Também participou da audiência o jurista argentino Luis Gabriel Moreno Ocampo, que atuou no julgamento das violações de direitos humanos cometidas pela ditadura argentina e foi promotor do Tribunal Penal Internacional. "Os países que investigaram o seu passado têm menos denúncias de torturas nas investigações do presente. Precisamos citar o Brasil como um exemplo claro disso. Um país que não revisou o seu passado e tem alto nível de torturas e execuções extrajudiciais", declarou. Ele aponta que o esclarecimento da morte de Kubitschek é importante não só para a verdade histórica, mas para pensar hoje como Brasil desenvolve políticas de segurança.

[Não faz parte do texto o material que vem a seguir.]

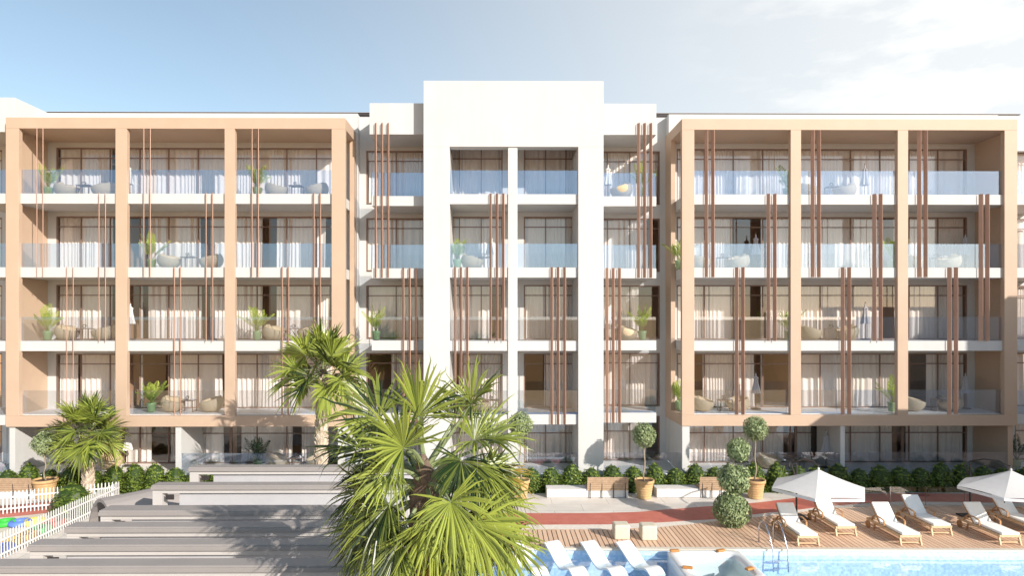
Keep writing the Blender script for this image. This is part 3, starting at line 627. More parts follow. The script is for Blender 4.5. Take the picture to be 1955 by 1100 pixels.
def small_palm(px, D, ztop_px, crown_px, Rr, label, seed, r0, nf=34, lean=(0, 0)):
    x = X(px, D); zc_ = Zp(crown_px, x, D); root = empty('fan_palm', (x, D, .01), label=label, cat='palm tree')
    trunk(root, 0, 0, zc_ - .25, r0 * 1.15, r0 * .8, lean, bark, boots=300, bsz=.13)
    r = random.Random(seed); fr = MB(); pt = MB(); dry = MB(); ap = Vector((lean[0], lean[1], zc_ - .1))
    q = MB(); q.tube([(lean[0], lean[1], zc_ - .9), (lean[0], lean[1], zc_ - .45), (lean[0], lean[1], zc_ + .15)], [r0 * .9, r0 * 1.05, r0 * .35], n=12); q.build('crown_shaft', barkd, root, smooth=True)
    for k in range(nf):
        u = (k + .5) / nf; el = R(84 - 118 * u ** .9 + r.gauss(0, 5)); az = k * 2.39996 + r.gauss(0, .15)
        dr = Vector((math.cos(el) * math.cos(az), math.cos(el) * math.sin(az), math.sin(el))); pl = Rr * r.uniform(.36, .52)
        hub = ap + dr * pl + Vector((0, 0, -.12 * pl * math.cos(el))); petiole(pt, ap + dr * .05, hub, .016, .12 * pl)
        h_ = .62 * u * r.uniform(.6, 1.3); ax = (dr * (1 - h_) + Vector((0, 0, -h_))).normalized(); nr = Vector((-dr.x * math.sin(el), -dr.y * math.sin(el), math.cos(el))) * (1 - .7 * u) + Vector((dr.x, dr.y, .15)) * (.2 + .9 * u) + Vector((r.gauss(0, .2), r.gauss(0, .2), 0))
        tgt = dry if (u > .9 and k % 2 == 0) else fr
        fan(tgt, hub, ax, nr, Rr * r.uniform(.46, .56), seed * 100 + k, n=34, spread=(120, 150, 135)[k % 3], droop=.08 + .10 * u, tone=r.uniform(.25, 1.0))
    fr.build('crown', palmleaf, root); pt.build('leaf_stalks', petm, root); dry.build('dry_fronds', dryleaf, root)
    return root
small_palm(168, 27.3, 745, 822, 1.95, 'short stout fan palm with pale trunk rising behind the picket fence', 11, .20, nf=25)
small_palm(612, 24.2, 615, 708, 2.3, 'tall fan palm with patterned trunk behind the metal pergola', 23, .23, nf=25, lean=(0.1, 0))
# the big palm in front: fronds laid out after the photograph
bx, bD = X(812, 11.0), 11.0
big = empty('fan_palm', (bx, bD, 0.0), label='large foreground fan palm with wide shaggy crown beside the pool', cat='palm tree')
def BP(px, py, dD=0.0):
    D = bD + dD; x = X(px, D); return Vector((x - bx, dD, Zp(py, x, D)))
zb_ = BP(815, 935).z
trunk(big, 0, 0, zb_ - .2, .27, .22, (0.0, 0), barkd, boots=300, bsz=.17)
q = MB(); q.tube([(0, 0, zb_ - .8), (0, 0, zb_ - .2), (-.02, 0, zb_ + .35), (-.05, 0, zb_ + .6)], [.26, .27, .16, .05], n=14); q.build('crown_shaft', barkd, big, smooth=True)
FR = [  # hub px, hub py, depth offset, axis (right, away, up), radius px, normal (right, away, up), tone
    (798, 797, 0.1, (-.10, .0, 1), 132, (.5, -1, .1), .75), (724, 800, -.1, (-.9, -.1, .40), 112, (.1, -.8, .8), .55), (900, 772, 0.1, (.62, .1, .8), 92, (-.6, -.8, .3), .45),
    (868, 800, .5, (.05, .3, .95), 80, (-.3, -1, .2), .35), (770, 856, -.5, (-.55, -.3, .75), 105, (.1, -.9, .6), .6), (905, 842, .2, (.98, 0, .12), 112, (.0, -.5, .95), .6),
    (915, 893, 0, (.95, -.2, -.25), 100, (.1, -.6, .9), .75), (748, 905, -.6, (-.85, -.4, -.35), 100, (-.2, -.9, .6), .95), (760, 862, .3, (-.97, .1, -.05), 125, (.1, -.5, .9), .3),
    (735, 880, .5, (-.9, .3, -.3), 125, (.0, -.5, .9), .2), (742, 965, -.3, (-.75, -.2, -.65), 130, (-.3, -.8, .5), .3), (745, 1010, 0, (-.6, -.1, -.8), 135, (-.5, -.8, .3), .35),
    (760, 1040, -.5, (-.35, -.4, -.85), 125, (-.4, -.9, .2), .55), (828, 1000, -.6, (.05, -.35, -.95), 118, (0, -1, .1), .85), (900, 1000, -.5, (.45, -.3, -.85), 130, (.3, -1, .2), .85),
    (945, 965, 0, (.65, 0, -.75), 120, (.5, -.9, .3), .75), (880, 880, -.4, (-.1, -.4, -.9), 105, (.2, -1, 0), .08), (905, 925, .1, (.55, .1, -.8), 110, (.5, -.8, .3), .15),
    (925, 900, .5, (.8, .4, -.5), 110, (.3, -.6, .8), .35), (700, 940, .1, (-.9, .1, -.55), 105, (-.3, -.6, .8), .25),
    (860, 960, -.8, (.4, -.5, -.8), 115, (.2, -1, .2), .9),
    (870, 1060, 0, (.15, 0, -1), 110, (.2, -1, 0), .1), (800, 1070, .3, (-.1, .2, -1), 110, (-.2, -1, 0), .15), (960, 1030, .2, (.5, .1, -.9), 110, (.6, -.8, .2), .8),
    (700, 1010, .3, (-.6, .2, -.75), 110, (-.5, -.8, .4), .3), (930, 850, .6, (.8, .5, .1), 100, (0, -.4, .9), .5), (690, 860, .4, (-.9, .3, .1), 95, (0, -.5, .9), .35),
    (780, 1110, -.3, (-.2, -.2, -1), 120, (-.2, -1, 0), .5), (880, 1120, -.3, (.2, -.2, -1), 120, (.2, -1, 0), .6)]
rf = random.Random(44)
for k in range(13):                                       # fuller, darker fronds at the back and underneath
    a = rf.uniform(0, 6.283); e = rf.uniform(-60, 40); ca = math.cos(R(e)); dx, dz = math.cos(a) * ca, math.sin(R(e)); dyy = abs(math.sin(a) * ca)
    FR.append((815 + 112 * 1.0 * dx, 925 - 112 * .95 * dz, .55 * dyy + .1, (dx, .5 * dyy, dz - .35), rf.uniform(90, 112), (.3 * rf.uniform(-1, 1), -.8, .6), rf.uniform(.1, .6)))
frm = MB(); ptm = MB(); dry = MB(); ap0 = Vector((0, 0, zb_))
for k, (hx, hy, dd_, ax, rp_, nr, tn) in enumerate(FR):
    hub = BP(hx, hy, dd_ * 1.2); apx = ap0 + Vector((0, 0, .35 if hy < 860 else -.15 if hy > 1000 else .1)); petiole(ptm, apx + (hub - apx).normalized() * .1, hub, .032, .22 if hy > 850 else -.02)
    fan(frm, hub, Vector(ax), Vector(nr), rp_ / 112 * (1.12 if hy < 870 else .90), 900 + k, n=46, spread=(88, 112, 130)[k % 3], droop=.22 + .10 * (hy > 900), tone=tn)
for (hx, hy, dd_, ax, rp_) in ((950, 905, .3, (.9, .0, -.4), 80), (930, 1010, .4, (.3, .1, -1), 85), (830, 1075, -.2, (.0, -.1, -1), 90)):
    hub = BP(hx, hy, dd_); petiole(ptm, ap0, hub, .02, .1); fan(dry, hub, Vector(ax), Vector((.2, -1, .2)), rp_ / 112, 77 + hx, n=26, spread=80, droop=.5, tone=.4)
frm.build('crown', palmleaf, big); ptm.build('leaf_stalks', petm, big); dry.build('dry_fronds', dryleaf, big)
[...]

Assim como foi feito por Bercovici, Ocampo vai produzir um parecer jurídico para subsidiar o trabalho do GT. Marco Aurélio Braga explicou que esses documentos vão orientar a metodologia adotada pelo grupo. O produto deste trabalho, ainda sem prazo definido de conclusão, será levado à CNV e, após avaliação, dar subsdídio para incursão na via judicial. O presidente da Comissão Estadual da Verdade, deputado estadual Adriano Diogo, participou da audiência pública.

A Agência Brasil procurou a CNV para comentar as críticas feitas pelo grupo, mas não houve retorno até a publicação da reportagem.